After a few years, they have enough money to open some little shop, where they still work long hours, and still save their money, so they can afford to send their children to college. Meanwhile, these children know that their parents not only expect, but demand, that they make good grades.
Some people try to explain why Asians, and Asian-Americans, succeed in education and in the economy by some special characteristics that they have. That may be true, but their success may also be due to what they do not have — namely “leaders” who tell them that the deck is so stacked against them that they cannot rise, or at least not without depending on “leaders.” Such “leaders” are like the people who said that the laws of aerodynamics showed that the bumblebee cannot fly. Those who have believed such “leaders” have in fact stayed grounded, unlike the bumblebees.
A painful moment for me, years ago, when I was on the lecture circuit, came after a talk at Marquette University, when a young black student rose and asked: “Even though I am graduating from Marquette University, what hope is there for me?”

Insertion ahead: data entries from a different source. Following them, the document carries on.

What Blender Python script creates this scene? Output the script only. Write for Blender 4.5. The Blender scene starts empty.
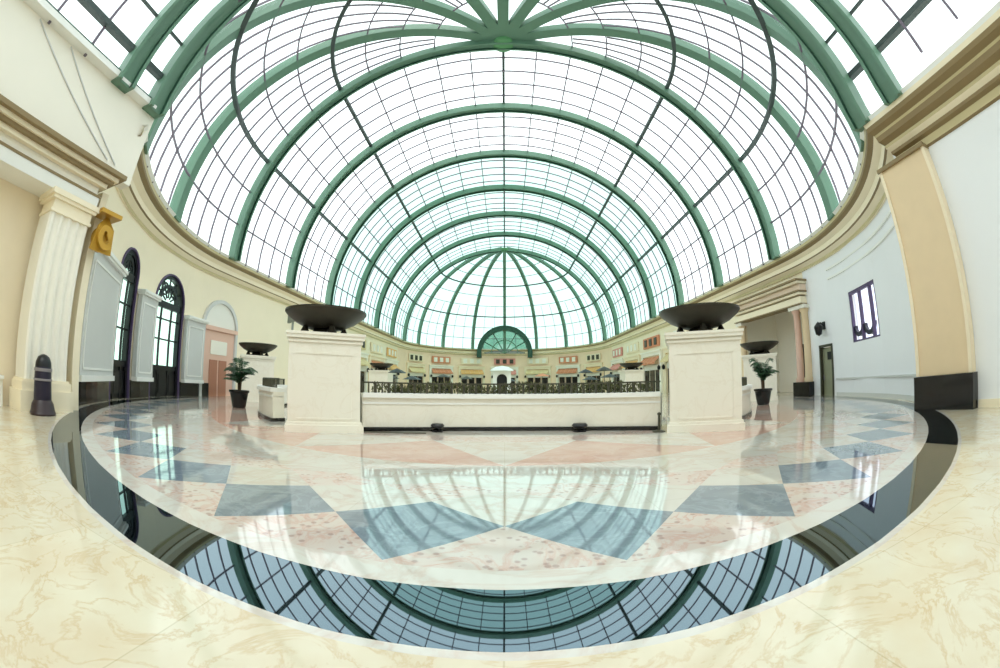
import bpy, math, random
from math import sin, cos, pi, radians as rad, sqrt, atan2
from mathutils import Vector

random.seed(7)
S = bpy.context.scene
COL = S.collection

# ------------------------------------------------------------------ camera
cam = bpy.data.cameras.new('camera')
camo = bpy.data.objects.new('camera', cam)
COL.objects.link(camo)
S.camera = camo
camo.location = (0, 0, 1.5)
PITCH, YAW = 0.130, -0.012
camo.rotation_euler = (pi / 2 + PITCH, 0, -YAW * -1 * -1)
cam.type = 'PANO'
cam.sensor_width = 36.0
cam.sensor_fit = 'HORIZONTAL'
cam.panorama_type = 'FISHEYE_LENS_POLYNOMIAL'
cam.fisheye_fov = rad(220)
F_MM = 389.9 / 1000 * 36.0
cam.fisheye_polynomial_k0 = 0.0
cam.fisheye_polynomial_k1 = -1.0 / F_MM
cam.fisheye_polynomial_k2 = 0.0
cam.fisheye_polynomial_k3 = 0.0
cam.fisheye_polynomial_k4 = 0.0
cam.clip_end = 1000

# ------------------------------------------------------------------ light
world = bpy.data.worlds.new('sky'); S.world = world
world.use_nodes = True
wn = world.node_tree.nodes; wl = world.node_tree.links
wn['Background'].inputs[0].default_value = (0.93, 0.985, 1.0, 1)
wn['Background'].inputs[1].default_value = 1.75
sun = bpy.data.lights.new('hazy_sun', 'SUN'); sun.energy = 0.9; sun.angle = rad(25); sun.color = (1, .96, .88)
suno = bpy.data.objects.new('hazy_sun', sun); COL.objects.link(suno)
suno.rotation_euler = (rad(28), rad(14), 0)

S.view_settings.view_transform = 'Standard'
S.view_settings.look = 'None'
S.view_settings.exposure = 0.36
S.view_settings.gamma = 1.0
S.view_settings.use_curve_mapping = False
S.cycles.use_denoising = True
S.cycles.max_bounces = 10
S.cycles.diffuse_bounces = 5
S.cycles.transparent_max_bounces = 24
S.cycles.caustics_reflective = False
S.cycles.caustics_refractive = False

# ------------------------------------------------------------------ materials
def srgb(r, g, b):
    f = lambda c: (c / 255 / 12.92) if c / 255 <= .04045 else ((c / 255 + .055) / 1.055) ** 2.4
    return (f(r), f(g), f(b), 1)

def mat(name, rgb, rough=.6, metal=0., ior=1.45, noise=None, coat=0.):
    m = bpy.data.materials.new(name); m.use_nodes = True
    n = m.node_tree.nodes; l = m.node_tree.links
    b = n['Principled BSDF']
    b.inputs['Roughness'].default_value = rough
    b.inputs['Metallic'].default_value = metal
    b.inputs['IOR'].default_value = ior
    b.inputs['Coat Weight'].default_value = coat
    c = srgb(*rgb)
    if noise:
        scale, amt = noise
        tc = n.new('ShaderNodeTexCoord'); nz = n.new('ShaderNodeTexNoise')
        nz.inputs['Scale'].default_value = scale; nz.inputs['Detail'].default_value = 5
        l.new(tc.outputs['Object'], nz.inputs['Vector'])
        mx = n.new('ShaderNodeMix'); mx.data_type = 'RGBA'
        d = tuple(v * (1 - amt) for v in c[:3]) + (1,)
        e = tuple(min(1, v * (1 + amt * .5)) for v in c[:3]) + (1,)
        mx.inputs[6].default_value = d; mx.inputs[7].default_value = e
        l.new(nz.outputs['Fac'], mx.inputs[0]); l.new(mx.outputs[2], b.inputs['Base Color'])
    else:
        b.inputs['Base Color'].default_value = c
    return m

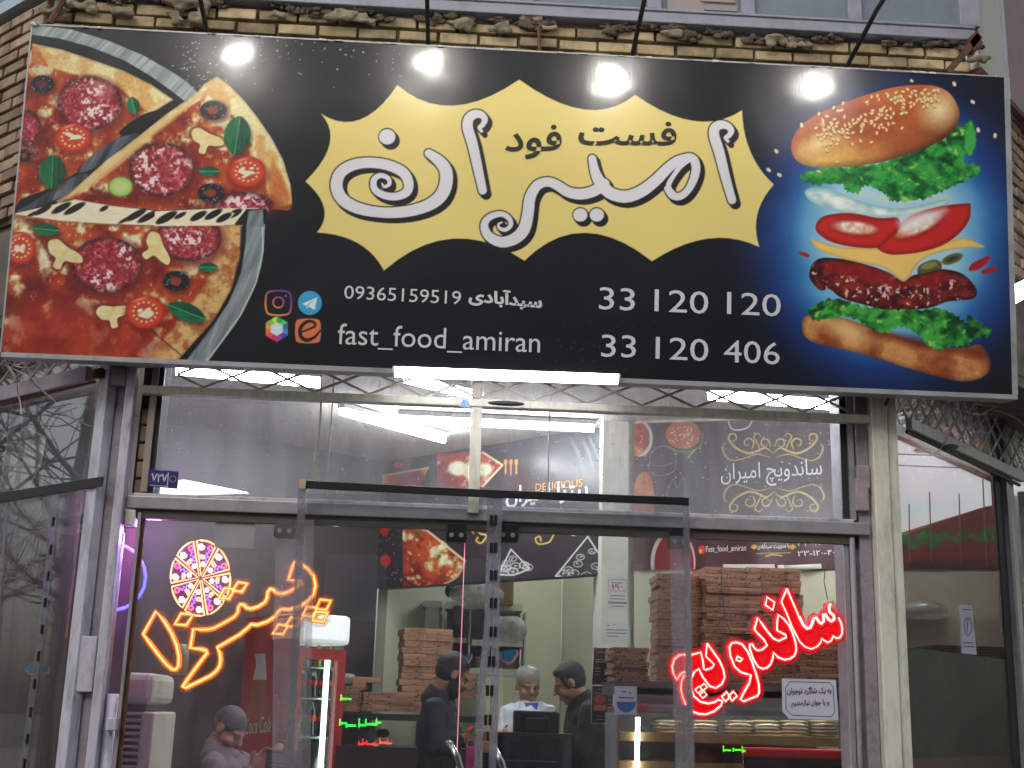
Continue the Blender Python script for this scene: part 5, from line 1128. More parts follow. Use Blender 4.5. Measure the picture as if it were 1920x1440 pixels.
def ribbon(pts, closed, w, pl, off, k):
    m = MB(); P = catmull(pts, 2, closed); n = len(P); L = []
    for i in range(n):
        a, b = P[(i-1) % n if closed or i else 0], P[(i+1) % n if closed or i < n-1 else n-1]; t = b-a; t = t/(np.hypot(*t)+1e-6); nn = np.array((t[1], -t[0])); L.append((P[i]+nn*w, P[i]-nn*w))
    for i in range(n if closed else n-1):
        (a, b), (c, d) = L[i], L[(i+1) % n]; m.add([pl.at(*a, off-k), pl.at(*b, off-k), pl.at(*d, off-k), pl.at(*c, off-k)], [(0, 1, 2, 3)])
    return m
M_halo = glass('orange_halo_acrylic', refl=0, dirt=.30, dcol=(255, 130, 40), streak=False)  # tinted ribbons added round the tubes; their colour stands for the halo
M_halr = glass('red_halo_acrylic', refl=0, dirt=.5, dcol=(240, 20, 40), streak=False)  # same for the red tubes: the glow is put into the ribbon's tint
hb0 = MB()
for k, q in enumerate(shp): r_ = ribbon(q, True, 9, NY, -.005, k*.0006); hb0.add(r_.v, r_.f)
hb0.build('acrylic_halo', M_halo, pz)
mc.build('lit_core', M_yc, pz); ms.build('lit_sleeve', M_yo, pz)
M_clr = backing('clear_acrylic', (120, 80, 70), .16, None)
for q in shp[:1]+shp[2:3]:
    mbk.prism([NY.at(x, y, -.008) for x, y in q], -NY.n*.003)
mbk.build('acrylic_backing', M_clr, pz)
# the pizza wheel: eight slices
wc, ws, wp, wbl, ww, wpk, wor = MB(), MB(), MB(), MB(), MB(), MB(), MB()
cx, cy, rx, ry = 376, 1084, 52, 67
for k in range(8):
    am = math.radians(-78+45*k); a0, a1 = am-.36, am+.36; ex, ey = 4*math.cos(am), 4*math.sin(am)
    arc = [(cx+ex+rx*math.cos(a), cy+ey+ry*math.sin(a)) for a in np.linspace(a0, a1, 6)]
    q = [(cx+ex*1.2, cy+ey*1.2)]+arc
    neon(wc, ws, NY, q, True, 1.0)
    pt = lambda r, da: (cx+ex+rx*r*math.cos(am+da), cy+ey+ry*r*math.sin(am+da))
    for (r, da_, R_n, mb_) in ((.84, .2, 4, wpk), (.34, 0, 3, ww)):
        c_ = pt(r, da_); neon(mb_, ws if 0 else mb_, NY, [(c_[0]+R_n*math.cos(t), c_[1]+R_n*1.1*math.sin(t)) for t in np.arange(0, 6.28, .8)], True, .9)
    c_ = pt(.82, -.18); neon(ww, ww, NY, [(c_[0]+5*math.cos(t), c_[1]+5*math.sin(t)) for t in np.arange(0, 5, .7)]+[(c_[0]-2, c_[1]+5), (c_[0]-1, c_[1]-1), (c_[0]+2, c_[1]-1)], True, .9)
    c_ = pt(.58, -.12); neon(wor, wor, NY, [(c_[0]+6*math.cos(am+1.57+t)*.8, c_[1]+6*math.sin(am+1.57+t)) for t in np.arange(0, 3.2, .6)], True, .9)
    neon(wbl, wbl, NY, [pt(.45+.07*i, .16+.07*(-1)**i) for i in range(5)], False, .9)
wc.build('lit_core', emit('neon_warm_yellow', (255, 225, 120), 1.5), pz); ws.build('lit_sleeve', emit('neon_amber', (255, 140, 20), .9), pz)
ww.build('lit_mushrooms', emit('neon_white', (225, 235, 255), 1.6), pz); wpk.build('lit_salami', emit('neon_pink', (255, 40, 130), 1.2), pz)
wbl.build('lit_peppers', emit('neon_violet', (110, 60, 255), 1.6), pz); wor.build('lit_tomatoes', emit('neon_peach', (255, 170, 120), 1.2), pz)
mb = MB(); mb.prism([NY.at(cx+rx*1.02*math.cos(a), cy+ry*1.02*math.sin(a), -.01) for a in np.arange(0, 6.2, .25)], -NY.n*.003); mb.build('acrylic_backing', backing('violet_acrylic', (190, 60, 160), .55, None), pz)
# sandwich sign
s8 = lambda p: zc(p, 4.8, 1200, 1040); s9 = lambda p: zc(p, 3, 1080, 960)
sw = empty('neon_sign', NY.at(1430, 1220), 'red neon lettering on red acrylic in the right window', 'neon sign')
O1 = s8([(1318, 308), (1350, 385), (1390, 475), (1425, 560), (1462, 635), (1495, 668), (1525, 660), (1542, 620), (1556, 575), (1580, 570), (1602, 605), (1625, 625), (1645, 600), (1642, 545), (1660, 538), (1688, 585), (1716, 602), (1740, 585), (1735, 550), (1700, 520), (1692, 480), (1706, 445)])
O1b = s8([(1318, 308), (1268, 425), (1318, 535), (1362, 645), (1400, 720), (1432, 782), (1480, 830), (1535, 850), (1590, 828), (1622, 790), (1632, 755), (1655, 775), (1685, 792), (1715, 775), (1735, 732), (1760, 752), (1790, 750), (1810, 720), (1816, 670), (1805, 615), (1780, 568)])
O2 = s8([(1240, 542), (1290, 580), (1335, 635), (1370, 710), (1395, 790), (1402, 860), (1385, 910), (1345, 938), (1295, 946), (1240, 925), (1195, 880), (1192, 930), (1172, 985), (1140, 1018), (1100, 1028), (1060, 1010), (1020, 950), (998, 890), (982, 840), (986, 808), (1005, 806), (1025, 842), (1055, 864), (1095, 856), (1140, 818), (1110, 765), (1060, 715), (1025, 675), (1055, 568), (1090, 618), (1140, 690), (1195, 755), (1245, 778), (1312, 745), (1308, 725), (1262, 700), (1228, 682), (1230, 610)])
O3 = s8([(1140, 384), (1206, 430), (1190, 500), (1124, 455)])
O4 = s9([(900, 735), (932, 745), (962, 785), (988, 845), (1008, 905), (1025, 965), (1028, 1015), (1018, 1034), (940, 1065), (922, 1055), (945, 1010), (972, 965), (982, 918), (958, 912), (925, 902), (890, 870), (866, 810), (860, 760), (876, 738)])
O5 = s9([(905, 812), (935, 828), (922, 842), (897, 832)])
O6 = s9([(735, 740), (768, 785), (803, 835), (826, 885), (834, 930), (818, 968), (785, 990), (750, 980), (712, 930), (688, 882), (662, 902), (646, 940), (645, 985), (660, 1035), (698, 1068), (742, 1078), (778, 1070), (800, 1056), (822, 1064), (812, 1090), (772, 1122), (730, 1138), (690, 1136), (648, 1120)])
O7 = s9([(735, 740), (728, 812), (752, 835), (776, 860), (760, 878), (728, 888), (716, 882), (712, 840), (700, 790), (645, 805)])
O8 = s9([(617, 803), (580, 806), (552, 828), (540, 868), (545, 908), (566, 945), (586, 912), (612, 897)])
O9 = s9([(609, 916), (592, 950), (588, 1000), (600, 1048), (616, 1086)])
mc, ms = MB(), MB()
for q, c_ in ((O1, 0), (O1b, 0), (O2, 1), (O3, 1), (O4, 1), (O5, 1), (O6, 0), (O7, 0), (O8, 0), (O9, 0)): neon(mc, ms, NY, q, bool(c_), 2.0)
for a, b in ((842, 1040), (880, 1036)): neon(mc, ms, NY, s9([(a+4, b-26), (a+24, b), (a-4, b+26), (a-24, b)]), True, 1.9)
for a, b in ((688, 1000), (716, 985), (714, 1028)): neon(mc, ms, NY, s9([(a+3, b-20), (a+20, b), (a-3, b+20), (a-20, b)]), True, 1.6)
neon(mc, ms, NY, O1[3:], False, 3.2, 0, .004)
hb0 = MB()
for k, (q, c_) in enumerate(((O1+O1b[::-1], 1), (O2, 1), (O3, 1), (O4, 1), (O6, 0), (O7, 0), (O8, 0), (O9, 0))): r_ = ribbon(q, bool(c_), 10, NY, -.0045, k*.0006); hb0.add(r_.v, r_.f)
hb0.build('acrylic_halo', M_halr, sw)
mc.build('lit_core', M_rc, sw); ms.build('lit_sleeve', M_rs, sw)
mb = MB()
for q in (O1+O1b[::-1], O2, O3, O4, O6+O7[::-1][:9] if 0 else O6, O8+[s9([(630, 805)])[0]], O7+[s9([(640, 900)])[0]]):
    mb.prism([NY.at(x, y, -.01-.001*(len(mb.f) % 5)) for x, y in q], -NY.n*.003)
mb.build('acrylic_backing', emit('red_acrylic_glow', (255, 0, 24), .32, (200, 14, 30)), sw)
for k, q in enumerate(([(1352, 1066), (1354, 1110), (1360, 1160), (1372, 1190)], [(1548, 1056), (1545, 1090), (1552, 1124)])):
    mb = MB(); mb.tube([NY.at(*p) for p in q], .002, 5); kind(mb.build('hanging_wire', M_black), ['thin dark wire hanging behind the middle of the red neon sign', 'thin dark wire holding up the right end of the red neon sign'][k], 'wire')
# round neon sign seen past the left posts
ring = empty('neon_sign', LW.at(205, 1080, -.1), 'round blue and red neon sign hidden behind the left posts', 'neon sign')
NR = FY(.12); mb = MB(); mb.tube([NR.at(212+61*math.cos(a), 1082+62*math.sin(a)) for a in np.arange(0, 6.2, .3)], .0065, 6, True); mb.build('lit_ring', emit('neon_blue', (40, 40, 255), 5), ring)
mb = MB(); mb.tube([NR.at(186+6*math.sin(t*2.3), 1030+t*9) for t in np.arange(0, 9, .6)], .0055, 6); mb.build('lit_figure', emit('neon_red', (255, 20, 50), 4), ring)
pl2 = bpy.data.lights.new('violet_fill', 'POINT'); pl2.energy = 3; pl2.color = (.75, .25, 1); pl2.shadow_soft_size = .05  # added violet point light, unseen, lends a glow to the left glass
o = bpy.data.objects.new('violet_fill', pl2); COL.objects.link(o); o.location = FY(.15).at(278, 1000)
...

Back in the 1950s, when I was a student, I never encountered any fellow black student who expressed such hopelessness, even though there was far more racial discrimination then. We knew that there were obstacles for us to overcome, and we intended to overcome them.
The memory of that Marquette student came back to me, years later, when another black young man said that he had wanted to become a pilot, and had even planned to join the Air Force in order to do so. But then, he said, he now “realized” that “The Man” would never allow a black guy to become a pilot. This was said decades after a whole squadron of black fighter plane pilots made a reputation for themselves in World War II as the “Tuskegee Airmen.” There have been black generals in the Air Force.
Both these young men — and many others — have learned all too well the lessons taught by race hustlers, in their social version of the laws of aerodynamics, which said that they could not rise.
You don’t hear about racial “leaders” such as Al Sharpton and Jesse Jackson among Asians or Asian-Americans. Here and there, you may see some irresponsible academics peddling that line in the classroom. But they do not get the same attention, or draw the same following, as race hustlers operating in black or Hispanic communities. By and large, Asian youngsters rise and fly.
Other groups in times past also arrived on these shores with very little money and often with very little education. A poem by Carl Sandburg referred to a Jewish fish peddler in Chicago: “His face is that of a man terribly glad to be selling fish, terribly glad that God made fish, and customers to whom he may call his wares from a pushcart.”
This fish peddler probably had not gone to college, and so had no one to tell him that he couldn’t make it, and that his children couldn’t rise, because this was such a terrible country.
No one can claim that there was no anti-Semitism in America, any more than they can claim that there was never any discrimination against Asians. There was plenty of both. But that is very different from following “leaders” whose message would only keep them grounded, after the skies were open to them as never before.